> **RECORDED DATA**:

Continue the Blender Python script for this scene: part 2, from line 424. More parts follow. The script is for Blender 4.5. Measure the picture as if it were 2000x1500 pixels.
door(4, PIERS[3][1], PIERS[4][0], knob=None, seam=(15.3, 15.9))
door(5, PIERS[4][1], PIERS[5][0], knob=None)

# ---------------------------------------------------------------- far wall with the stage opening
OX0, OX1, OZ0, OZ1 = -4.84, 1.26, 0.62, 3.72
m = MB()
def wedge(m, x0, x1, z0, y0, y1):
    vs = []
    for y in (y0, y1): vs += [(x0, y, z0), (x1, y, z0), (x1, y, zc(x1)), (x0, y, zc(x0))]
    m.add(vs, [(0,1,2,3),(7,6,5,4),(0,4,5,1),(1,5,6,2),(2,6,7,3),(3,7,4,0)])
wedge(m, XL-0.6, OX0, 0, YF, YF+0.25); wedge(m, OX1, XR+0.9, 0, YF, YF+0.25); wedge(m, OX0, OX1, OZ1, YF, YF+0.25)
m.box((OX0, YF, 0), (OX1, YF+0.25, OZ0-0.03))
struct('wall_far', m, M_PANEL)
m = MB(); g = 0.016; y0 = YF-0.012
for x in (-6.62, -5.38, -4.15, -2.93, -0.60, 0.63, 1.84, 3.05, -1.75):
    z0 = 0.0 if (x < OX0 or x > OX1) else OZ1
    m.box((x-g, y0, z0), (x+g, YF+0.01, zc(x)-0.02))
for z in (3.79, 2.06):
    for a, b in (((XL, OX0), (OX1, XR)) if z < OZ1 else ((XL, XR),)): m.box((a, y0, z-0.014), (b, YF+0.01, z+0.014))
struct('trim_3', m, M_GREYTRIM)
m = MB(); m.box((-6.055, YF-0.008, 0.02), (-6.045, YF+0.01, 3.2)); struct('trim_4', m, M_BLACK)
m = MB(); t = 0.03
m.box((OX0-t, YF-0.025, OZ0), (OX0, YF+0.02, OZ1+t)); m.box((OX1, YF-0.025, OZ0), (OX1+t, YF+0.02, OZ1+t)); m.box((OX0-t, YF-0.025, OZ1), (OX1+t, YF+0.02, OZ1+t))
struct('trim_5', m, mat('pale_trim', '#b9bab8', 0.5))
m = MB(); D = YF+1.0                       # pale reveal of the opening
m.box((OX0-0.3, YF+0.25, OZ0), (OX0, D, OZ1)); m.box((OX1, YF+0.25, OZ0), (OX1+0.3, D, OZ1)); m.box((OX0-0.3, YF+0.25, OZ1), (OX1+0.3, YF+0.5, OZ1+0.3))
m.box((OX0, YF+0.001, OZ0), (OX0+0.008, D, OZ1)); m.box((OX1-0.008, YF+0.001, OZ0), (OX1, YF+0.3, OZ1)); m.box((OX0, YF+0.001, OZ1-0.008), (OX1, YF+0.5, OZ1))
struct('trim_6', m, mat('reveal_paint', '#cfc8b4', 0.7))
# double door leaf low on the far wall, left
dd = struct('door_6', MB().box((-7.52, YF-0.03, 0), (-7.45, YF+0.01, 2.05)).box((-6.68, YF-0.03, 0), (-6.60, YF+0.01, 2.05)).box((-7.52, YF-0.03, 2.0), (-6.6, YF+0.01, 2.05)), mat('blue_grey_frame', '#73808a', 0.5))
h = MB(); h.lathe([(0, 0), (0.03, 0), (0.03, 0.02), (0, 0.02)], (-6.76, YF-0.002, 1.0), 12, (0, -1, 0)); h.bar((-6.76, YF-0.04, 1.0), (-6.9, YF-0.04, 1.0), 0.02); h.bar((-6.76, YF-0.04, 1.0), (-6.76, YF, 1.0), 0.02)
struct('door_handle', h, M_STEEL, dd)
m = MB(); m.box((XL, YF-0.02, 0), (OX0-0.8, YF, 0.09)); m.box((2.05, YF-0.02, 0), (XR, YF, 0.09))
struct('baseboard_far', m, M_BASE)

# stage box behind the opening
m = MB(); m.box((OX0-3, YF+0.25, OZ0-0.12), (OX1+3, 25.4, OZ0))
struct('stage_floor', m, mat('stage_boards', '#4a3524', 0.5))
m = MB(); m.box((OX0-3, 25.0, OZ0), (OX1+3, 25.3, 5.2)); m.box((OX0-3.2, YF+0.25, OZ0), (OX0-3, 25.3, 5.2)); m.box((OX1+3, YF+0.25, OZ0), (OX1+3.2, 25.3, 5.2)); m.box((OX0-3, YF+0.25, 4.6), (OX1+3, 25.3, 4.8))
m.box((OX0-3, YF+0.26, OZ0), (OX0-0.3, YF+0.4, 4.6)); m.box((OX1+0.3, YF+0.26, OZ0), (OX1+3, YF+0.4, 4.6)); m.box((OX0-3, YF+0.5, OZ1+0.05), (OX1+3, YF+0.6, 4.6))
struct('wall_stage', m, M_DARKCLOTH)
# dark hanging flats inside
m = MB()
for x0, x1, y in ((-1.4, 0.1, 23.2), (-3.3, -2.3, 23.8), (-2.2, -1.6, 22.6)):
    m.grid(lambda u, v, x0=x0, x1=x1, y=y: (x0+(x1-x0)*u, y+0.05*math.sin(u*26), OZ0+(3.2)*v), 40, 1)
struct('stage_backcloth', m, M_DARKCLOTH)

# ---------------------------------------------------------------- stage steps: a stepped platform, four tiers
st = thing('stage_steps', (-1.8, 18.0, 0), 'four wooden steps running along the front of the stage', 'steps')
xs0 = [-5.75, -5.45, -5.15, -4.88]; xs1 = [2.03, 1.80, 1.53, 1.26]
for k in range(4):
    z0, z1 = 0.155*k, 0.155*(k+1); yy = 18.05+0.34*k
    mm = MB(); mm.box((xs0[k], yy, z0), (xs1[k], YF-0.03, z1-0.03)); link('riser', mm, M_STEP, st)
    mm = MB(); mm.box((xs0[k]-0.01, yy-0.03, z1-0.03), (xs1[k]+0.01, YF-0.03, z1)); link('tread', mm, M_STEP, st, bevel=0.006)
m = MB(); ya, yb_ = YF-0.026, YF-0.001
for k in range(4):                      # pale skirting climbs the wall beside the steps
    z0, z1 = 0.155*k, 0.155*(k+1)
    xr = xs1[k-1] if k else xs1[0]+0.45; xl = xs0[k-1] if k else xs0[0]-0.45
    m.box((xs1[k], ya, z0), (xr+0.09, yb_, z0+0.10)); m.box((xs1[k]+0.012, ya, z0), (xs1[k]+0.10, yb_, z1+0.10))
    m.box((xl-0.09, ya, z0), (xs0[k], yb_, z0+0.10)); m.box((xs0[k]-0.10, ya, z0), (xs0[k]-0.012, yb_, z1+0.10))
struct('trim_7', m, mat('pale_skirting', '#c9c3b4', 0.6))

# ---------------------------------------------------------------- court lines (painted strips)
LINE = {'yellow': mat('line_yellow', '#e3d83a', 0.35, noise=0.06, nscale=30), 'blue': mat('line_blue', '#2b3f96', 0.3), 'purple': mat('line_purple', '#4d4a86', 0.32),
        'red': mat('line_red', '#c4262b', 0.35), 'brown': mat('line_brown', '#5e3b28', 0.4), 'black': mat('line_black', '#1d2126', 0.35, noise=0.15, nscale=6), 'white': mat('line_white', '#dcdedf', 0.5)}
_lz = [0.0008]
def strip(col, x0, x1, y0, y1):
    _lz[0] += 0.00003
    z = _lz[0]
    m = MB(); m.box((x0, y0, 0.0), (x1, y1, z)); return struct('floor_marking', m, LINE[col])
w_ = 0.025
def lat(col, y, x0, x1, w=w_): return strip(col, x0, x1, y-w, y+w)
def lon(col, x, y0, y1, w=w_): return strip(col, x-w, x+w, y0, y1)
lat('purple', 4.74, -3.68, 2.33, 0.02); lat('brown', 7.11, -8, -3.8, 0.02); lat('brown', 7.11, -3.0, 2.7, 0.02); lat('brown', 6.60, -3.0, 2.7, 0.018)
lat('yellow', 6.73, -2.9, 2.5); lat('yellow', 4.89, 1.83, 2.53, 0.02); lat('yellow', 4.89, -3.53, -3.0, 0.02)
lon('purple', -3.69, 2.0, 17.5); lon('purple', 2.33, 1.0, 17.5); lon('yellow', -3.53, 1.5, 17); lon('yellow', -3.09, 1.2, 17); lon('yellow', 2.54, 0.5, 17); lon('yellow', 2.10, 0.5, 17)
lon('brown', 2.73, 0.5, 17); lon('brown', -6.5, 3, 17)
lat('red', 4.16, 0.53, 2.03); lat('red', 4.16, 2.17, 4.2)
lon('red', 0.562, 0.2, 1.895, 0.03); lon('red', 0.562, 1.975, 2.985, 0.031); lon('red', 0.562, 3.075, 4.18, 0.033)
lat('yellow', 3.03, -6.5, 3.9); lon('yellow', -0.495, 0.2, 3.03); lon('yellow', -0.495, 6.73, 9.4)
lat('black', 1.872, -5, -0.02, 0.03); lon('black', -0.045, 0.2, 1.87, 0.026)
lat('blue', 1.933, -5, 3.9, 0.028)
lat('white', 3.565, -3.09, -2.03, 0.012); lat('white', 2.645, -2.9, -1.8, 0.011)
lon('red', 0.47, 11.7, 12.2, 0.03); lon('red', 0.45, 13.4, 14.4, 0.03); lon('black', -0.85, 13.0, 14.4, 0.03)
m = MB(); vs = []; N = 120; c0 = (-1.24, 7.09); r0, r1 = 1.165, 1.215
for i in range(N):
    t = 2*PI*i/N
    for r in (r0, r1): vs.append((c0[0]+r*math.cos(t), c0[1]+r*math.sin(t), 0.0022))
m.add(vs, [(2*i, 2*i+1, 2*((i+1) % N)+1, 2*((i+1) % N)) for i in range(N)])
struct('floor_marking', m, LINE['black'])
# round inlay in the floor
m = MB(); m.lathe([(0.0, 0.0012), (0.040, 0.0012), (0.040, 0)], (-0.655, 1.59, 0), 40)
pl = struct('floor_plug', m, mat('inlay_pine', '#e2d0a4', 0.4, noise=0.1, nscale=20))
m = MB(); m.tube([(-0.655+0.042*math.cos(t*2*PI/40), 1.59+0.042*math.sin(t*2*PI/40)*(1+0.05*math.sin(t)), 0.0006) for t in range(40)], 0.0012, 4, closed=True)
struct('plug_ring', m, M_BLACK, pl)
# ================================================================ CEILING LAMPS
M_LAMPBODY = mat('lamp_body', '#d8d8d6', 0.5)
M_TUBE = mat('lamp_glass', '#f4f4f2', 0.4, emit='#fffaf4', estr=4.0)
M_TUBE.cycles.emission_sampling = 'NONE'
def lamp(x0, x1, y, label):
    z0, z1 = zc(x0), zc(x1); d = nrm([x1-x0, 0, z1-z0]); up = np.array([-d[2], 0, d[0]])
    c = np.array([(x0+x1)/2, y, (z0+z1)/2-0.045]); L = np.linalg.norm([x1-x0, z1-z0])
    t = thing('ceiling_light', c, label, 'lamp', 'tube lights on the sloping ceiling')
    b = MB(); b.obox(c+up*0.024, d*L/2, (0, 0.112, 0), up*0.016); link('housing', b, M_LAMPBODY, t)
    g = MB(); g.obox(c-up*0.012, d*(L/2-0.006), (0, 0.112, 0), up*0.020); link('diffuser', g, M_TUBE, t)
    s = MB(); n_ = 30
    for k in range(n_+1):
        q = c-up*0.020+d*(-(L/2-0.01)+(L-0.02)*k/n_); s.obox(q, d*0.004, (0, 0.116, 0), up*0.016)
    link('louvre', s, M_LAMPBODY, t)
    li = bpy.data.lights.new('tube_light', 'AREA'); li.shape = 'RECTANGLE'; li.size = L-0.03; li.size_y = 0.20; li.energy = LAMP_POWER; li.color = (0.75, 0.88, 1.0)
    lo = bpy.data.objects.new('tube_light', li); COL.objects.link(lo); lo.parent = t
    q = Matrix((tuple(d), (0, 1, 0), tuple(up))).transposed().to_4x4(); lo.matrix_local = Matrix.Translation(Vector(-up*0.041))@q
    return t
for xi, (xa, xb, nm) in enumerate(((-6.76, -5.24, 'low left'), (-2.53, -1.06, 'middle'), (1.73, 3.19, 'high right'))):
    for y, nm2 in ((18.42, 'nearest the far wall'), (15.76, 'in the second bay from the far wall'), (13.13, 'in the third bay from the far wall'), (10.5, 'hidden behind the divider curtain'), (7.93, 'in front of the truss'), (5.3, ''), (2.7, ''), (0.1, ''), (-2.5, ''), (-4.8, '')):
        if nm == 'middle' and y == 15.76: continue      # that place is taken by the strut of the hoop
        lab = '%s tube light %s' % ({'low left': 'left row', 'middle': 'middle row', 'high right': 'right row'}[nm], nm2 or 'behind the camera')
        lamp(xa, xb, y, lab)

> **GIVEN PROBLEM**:
Each line from the top of the material above through the line with "door(5, PIERS[4][1], PIERS[5][0], knob=None)" must be echoed exactly, and no other line.

> **EXERCISE RESPONSE**:
Continue the Blender Python script for this scene: part 2, from line 424. More parts follow. The script is for Blender 4.5. Measure the picture as if it were 2000x1500 pixels.
door(4, PIERS[3][1], PIERS[4][0], knob=None, seam=(15.3, 15.9))
door(5, PIERS[4][1], PIERS[5][0], knob=None)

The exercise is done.